In creating any product, there’s always a disconnect.  You, as the product manager, startup founder or whatever, are either trying to solve a product you’ve personally experienced, or one you’ve seen.  Either way, it’s based on your experience.  And as much as we all like to scratch our own itches, selling to yourself is a hard way to make a living.  Many times you’re not creating this product to make a living, it’s an artifact of some other focus.  That’s certainly what happened with Rails, and I believe for Gruber with Markdown as well.  And when that happens, GREAT!  We all love the serendipitous success.  But what happens when you’re setting out from the start to actually make money on your product?  
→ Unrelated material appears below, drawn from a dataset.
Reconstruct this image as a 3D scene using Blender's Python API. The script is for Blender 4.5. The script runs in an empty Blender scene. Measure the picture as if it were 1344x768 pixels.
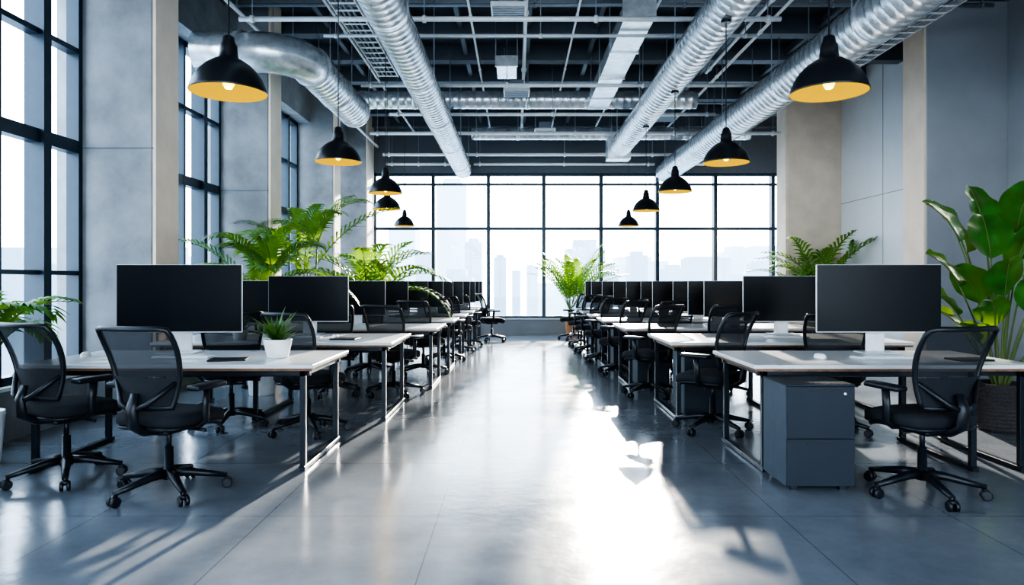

That’s where the MVP comes in.  MVP stands for “Minimum Viable Product“.  Closely related to agile practices, the idea is put together the real minimum product to get customer feedback, and use that to validate and move forward.  Sometimes, your MVP can be as simple as a slide deck or even just an adword.  If people click and sign up for a waiting list, it’s probably a good sign that they’re interested, and it’s worth pursuing.  Don’t build a 2 month alpha if a prototype will suffice.  Don’t build a prototype if a marketing landing page will suffice.  The key here, of course, is the word “suffice”.  The MVP is all about getting customer feedback.  And apathy is the death of any feedback process.  We know what to do with negative results (try something new!), with positive (do more!), but what about no results?  

Apathy is really the scariest thing that a product owner can experience.  The lack of feedback gives us nothing to hold on to.  We start to breath our own fumes, going in circles.  What are the main causes for apathy? Three stand out: 

  • Not a large enough sample size. We’re aiming for early adopters with any MVP based feedback.  If we’re lucky, they make up 5% of our target population.  Depending on your marketing and engagement practices, this means you might need to kiss 1000 frogs just to get 10 qualified responses.  Let’s take the ad-words example.  Your ads have a 2% CTR, and you expect 10% of the visits (a high number) to translate into actual feedback.  To get 10 actions, that’s 100 CTR, and 5000 impressions. Want 100 user feedback base?  Now you’re talking 50,000 impressions!  Dealing with contacts?  Assume you can get a 15% conversion rate and you’ll still need to talk to 66 people just to get 10.  This is probably one of the biggest issues many startups face.  From day 1, you need to be VERY aggressive about talking to as many people as you can to increase the population base.
  • Didn’t actually make a minimum product. This is probably the first place any engineer will go.  ”Clearly, if we just add feature X and Y, THEN they’ll understand what we’re doing, and give us feedback”.  This is the most dangerous path to go down.  It’s the one where you eventually throw away the MVP, because you’ve never satisfied with the minimum.  It’s one I’m personally struggling with on Zed9 right now in fact.  We’ve launched a minimal product, that at the least gives the user some interesting rudimentary comparative analytics.  It’s different from other offerings, but not earth shatteringly so.  It hints at where I’m taking it.  I’ve had some interest, but not droves beating down my doors.  I keep thinking “if I just add this feature, then I’ll get 100x more people interested”.  This way madness lies.  You need to set clear metrics, and hear from prospects.  Go back to step 1 – not a large enough sample size.
  • Not solving a broad/interesting problem. At some point, you need to call it.  Remember, the point of an MVP is specifically to find out IF IT’S GOING TO WORK.  It MAY NOT.  Hell, it probably won’t.  If you’ve talked to enough people, and still not getting a decent response, it just might be time to move on to the next idea.  If you keep going, you’re not building a product, you’re satisfying a hobby.  A hobby that may well turn into something interesting, but for now a hobby.

For me, I’m redoubling my efforts on increasing the sample size.  Before I spend a few more long nights and weekends adding all these cool features, I’m going to go out into the field, and talk to people.  I’m heading out to some bike and running stores during the weekday, to talk to the sales guys and see what HW is moving, what tools they recommend, and their thoughts on the viability of the product.  I’ll be joining some group rides, checking out the local meetup groups, and just talking to people about their problems today.  I’ll let you know how the next few weeks go!